Wednesday 8 August 2012

Media Watch: The Anti-Islam Bias


Iran is trending on Twitter. It must be true.
While the Arab Spring was a democratic triumph, the resulting wave of Islamic conservatism seems troubling. Reading media reports describing proposed Egyptian laws allowing sex with dead wives and plans to destroy the Pyramids one can’t help feel that the previous regimes had a place in suppressing this Islamic madness.

That may be the case but neither of the above stories are actually true – and yet they were still reported as fact around online and print media. Once the truth behind the stories came to light, most media outlets pulled the story – but the damage had already been done.

These stories typify a trend of spurious anti-Islamism which dominates Western media, and it occurs for a number of reasons:

1.       Lazy Research
Decreasing resources and corporate competition mean that journalists are under increasing pressure to churn out more copy. This “churnalism” results in little or no research time and therefore uncorroborated falsehoods are often reported as fact. In a market where stories are the product, it’s cheaper to buy in from public relation companies or reprocess press releases from the news wire than spend precious resources on producing well-researched original content. A well-researched story is likely to be less sexy – and less saleable – than something specifically designed by a corporate PR company to be emotive.

2.       Bias
The first rule of PR is to “be the journalist”. When working for the Labour government I attended constituency training on how to increase your vote. The talk was given by Tom Watson who stood out by defying the national trend to hold his vote in 2005. Tom explained that spamming the local press with stuff you wanted to get in will get you nowhere as you are asking the journalist to find value in your message and extract it by rewriting it. Instead you evaluate the saleability of the story yourself and write it for them in that vein. If you are successful they will print it pretty much word for word and whack a journalist's name on it. This is ideal since you are getting your message through intact in a way that looks like ‘objective’ journalism. The media thus has become middle ground for competing PR interests who win and lose depending on the market value of their message. You can increase your chances of getting in by appealing to the known bias of a media source or by democratisation.

3.       Democratic Journalism
The rise of social media has taken the guesswork out of determining the market value of news items. If a story is trending then it obviously has appeal and can be reprocessed and sold to a different audience. The very fact that it has been popular creates safety in numbers as if you print the story and it is disproved you are not alone.

Let’s take the above example of a Daily Mail article that was debunked.  They first published the article on having sex with dead wives on the 25th of April – but the correction exposing the hoax didn’t appear until over a month later even though the story was contradicted within a day (as soon as the Egyptian authorities could respond). The reader comments underneath show the reaction to this lie. I wonder how many people who read the article saw the later correction? Why, also, does the story link to other articles about Muslim women’s rights rather than other false stories?
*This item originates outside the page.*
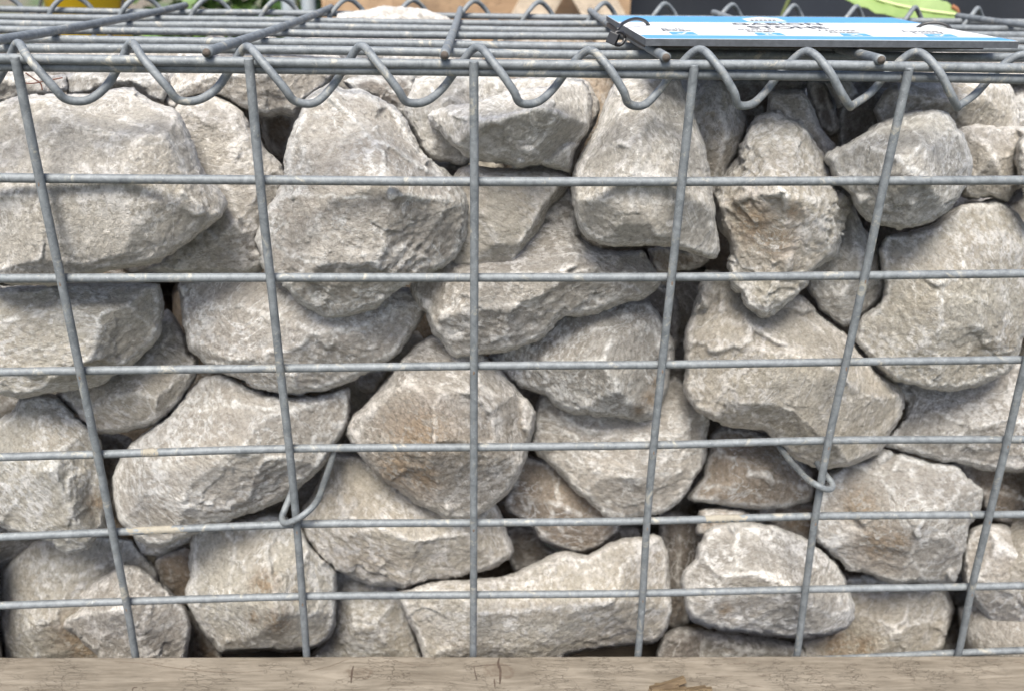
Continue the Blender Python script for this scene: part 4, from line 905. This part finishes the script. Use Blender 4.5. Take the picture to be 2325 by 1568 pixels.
# pallet under the basket
pal = tag(empty('wooden_pallet', (0, 0.15, -0.62)), 'low wooden pallet carrying the wire basket, mostly hidden beneath it', 'pallet')
for y0 in (0.0, 0.105, 0.21):
    V, Fc = box(-0.75, 0.75, y0 + 0.004, y0 + 0.095, -0.526, -0.5065, 0.002); mesh_obj('deck_board', V, Fc, OLDWOOD, pal, False)
for x0 in (-0.7, -0.05, 0.6):
    V, Fc = box(x0, x0 + 0.1, 0.004, 0.31, -0.605, -0.5435, 0.002); mesh_obj('bearer', V, Fc, OLDWOOD, pal, False)
    V, Fc = box(x0, x0 + 0.1, 0.0, 0.31, -0.5433, -0.5263, 0.001); mesh_obj('spacer', V, Fc, OLDWOOD, pal, False)
gm, nt, b = new_mat('ground'); tc = nt.nodes.new('ShaderNodeTexCoord').outputs['Object']
gcol = mix(nt, ramp(nt, noise(nt, tc, 3.0, 6, 0.6), [(0.45, 0.0), (0.6, 1.0)]), (0.16, 0.13, 0.10), (0.07, 0.11, 0.04))
gcol = mix(nt, 1.0, gcol, ramp(nt, noise(nt, tc, 60, 8, 0.7), [(0.3, 0.6), (0.7, 1.3)]), 'MULTIPLY')
nt.links.new(gcol, b.inputs['Base Color']); b.inputs['Roughness'].default_value = 0.95
bp = nt.nodes.new('ShaderNodeBump'); bp.inputs['Distance'].default_value = 0.02; nt.links.new(noise(nt, tc, 40, 8, 0.7), bp.inputs['Height']); nt.links.new(bp.outputs[0], b.inputs['Normal'])
g = mesh_obj('ground', [(-30, -30, -0.6055), (30, -30, -0.6055), (30, 30, -0.6055), (-30, 30, -0.6055)], [(0, 1, 2, 3)], gm, None, False); tag(g, kind='structure')

# ------------------------------------------------------------------ sign board on the lid
BLUE = simple('sky blue print', (0.095, 0.29, 0.54), 0.35, 0, 0, 1, 0.05, 60)
WHITE = simple('off-white print', (0.50, 0.50, 0.505), 0.5, 0, 0, 1, 0.05, 90)
EDGE = simple('dark grey plastic edge', (0.055, 0.060, 0.068), 0.6, 0, 0.2, 900, 0.3, 300)
BLACK = simple('black plastic', (0.018, 0.018, 0.02), 0.4, 0, 0.1, 900, 0.2, 200)
INK = simple('dark grey ink', (0.05, 0.055, 0.065), 0.5)
PANEL = simple('dark brown panel', (0.055, 0.042, 0.035), 0.7, 0, 0.3, 200, 0.3, 80)  # even dark brown of the lower panel beneath the foam board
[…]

The journey of the story is fairly typical. It was seeded and propagated through Twitter (democratic journalism) and at no point did the Daily Mail check with the Egyptian Parliament to see if this proposed law was on the table (lazy research). And why would they bother? It fits nicely with the Mail’s constant bashing of Muslims (bias). 

There are also some who believe that corporate interests play their part in promoting or suppressing stories. It's difficult to find direct evidence of this in the UK (in the US it isn't).